Thursday, December 27, 2007

Last of 2007...

Wow! 100th post! How fitting that it should be a retrospective of the year (yes, I know it's ridiculously self-indulgent but it's my blog, so there).

Firstly, my weight has thundered upwards and I'm now a shocking 1.5 stone heavier than I was this time last year. I am disgusted with myself, particularly after such an indulgent Xmas week. Things must, must, must change as I'm miserable and uncomfortable all the time.

Job wise I started my current one in January so it's been a year, virtually. It was great to begin with but the constant abuse of my time (made me work late on my birthday and miss drinks) and the rubbish pay are seriously starting to bring me down. I'm definitely asking for a pay rise at my year's appraisal (not something I've done before) and if that doesn't work, I think I'll look for something else.

Home wise I managed to move twice this year.

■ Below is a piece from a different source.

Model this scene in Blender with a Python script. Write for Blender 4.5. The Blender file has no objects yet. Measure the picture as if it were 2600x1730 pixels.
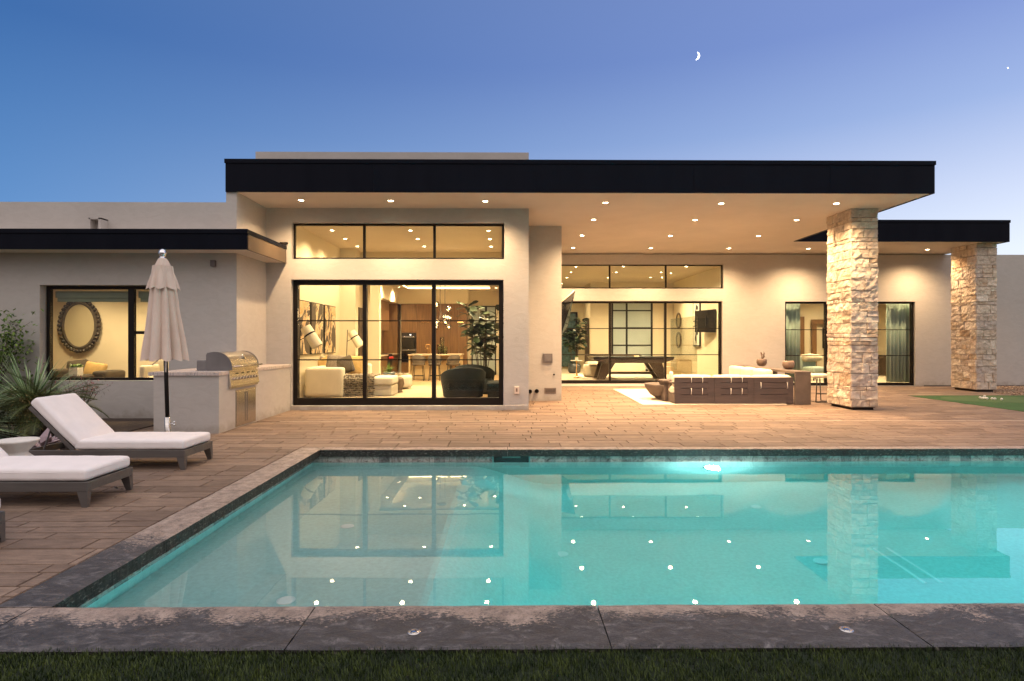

Mine and A's flat in Fulham was lovely for 8 months but always temporary when she announced she'd bought a place. We are now in Brixton and although it was a struggle to get used to the culture change I now love the vibrancy of it. I can buy plantain at the market, three streets from my house - genius.

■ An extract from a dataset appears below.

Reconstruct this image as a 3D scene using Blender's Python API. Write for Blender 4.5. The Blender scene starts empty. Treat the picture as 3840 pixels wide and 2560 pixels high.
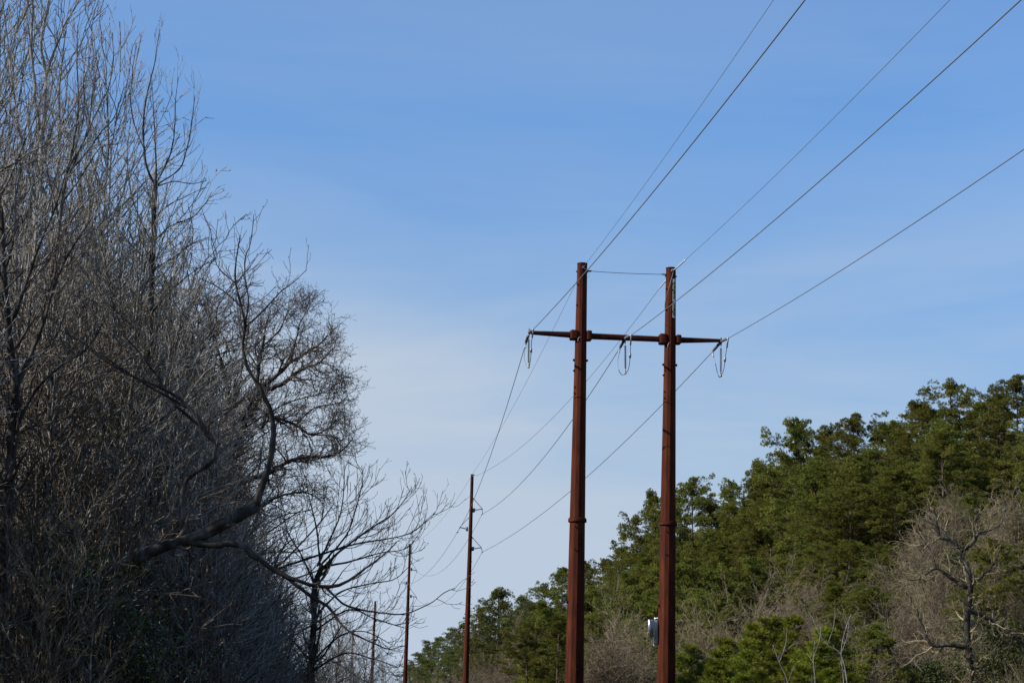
import bpy, bmesh, math, random
import numpy as np
from mathutils import Vector, Matrix
random.seed(7)
PI = math.pi
scene = bpy.context.scene
COL = scene.collection

# ------------------------------------------------------------------ camera
FOC, PITCH, ROLL, EYE = 70.0, math.radians(10.9), 0.019, 1.7
cam_d = bpy.data.cameras.new("camera")
cam_d.lens = FOC; cam_d.sensor_width = 36.0
cam_d.clip_start = 0.1; cam_d.clip_end = 6000
cam = bpy.data.objects.new("camera", cam_d); COL.objects.link(cam)
RM = Matrix.Rotation(PI/2 + PITCH, 4, 'X') @ Matrix.Rotation(ROLL, 4, 'Z')
cam.matrix_world = Matrix.Translation((0, 0, EYE)) @ RM
scene.camera = cam

# ------------------------------------------------------------------ sun + sky
SUN_AZ = (-0.965, -0.26)          # horizontal direction TOWARDS the sun
SUN_EL = math.radians(33)
sd = Vector((SUN_AZ[0], SUN_AZ[1], 0)).normalized()*math.cos(SUN_EL) + Vector((0, 0, math.sin(SUN_EL)))
sun_d = bpy.data.lights.new("sun", 'SUN'); sun_d.energy = 5.0; sun_d.angle = math.radians(0.53)
sun_d.color = (1.0, 0.94, 0.85)
sun = bpy.data.objects.new("sun", sun_d); COL.objects.link(sun)
sun.rotation_euler = sd.to_track_quat('Z', 'Y').to_euler(); sun.location = (-30, -20, 40)

world = bpy.data.worlds.new("World"); scene.world = world; world.use_nodes = True
nt = world.node_tree; nt.nodes.clear()
sky = nt.nodes.new('ShaderNodeTexSky'); sky.sky_type = 'NISHITA'; sky.sun_disc = False
sky.sun_elevation = SUN_EL; sky.sun_rotation = math.atan2(SUN_AZ[0], SUN_AZ[1])
sky.air_density = 1.0; sky.dust_density = 0.0; sky.ozone_density = 3.0; sky.altitude = 50
tint = nt.nodes.new('ShaderNodeMix'); tint.data_type = 'RGBA'; tint.blend_type = 'MULTIPLY'; tint.inputs['Factor'].default_value = 1; tint.inputs['B'].default_value = (0.71, 1.015, 1.29, 1)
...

Man wise. Ha ha. It sounds revolting to say there are too many to mention them all, but frankly it's true. I started the year thinking I was on my way to being sorted, only to be chucked in February. From then on the online dating and real life meetings have led to many liasons and a couple of attempts at relationships, none going the distance. I have had many one night stands, many first dates, several third dates, many teenage snogging sessions, a couple of arguments, a lovely number of genuinely fantastic nights out, some exciting text and phone sex, two threesomes (one of each kind), a rampant holiday and one bloke with four nipples. I am no wiser about men now than I was 12 months ago but it's heartening to remember that neither are any of my friends.

Any new year is an opportunity to make a fresh start and resolutions will be firmed up in January. I must think about what I want from men and how I can change my destructive behaviour. This year has made me realise I'm not completely repulsive, and yet I still have shockingly low self esteem. Another thing that needs working on. Still, I love a challenge.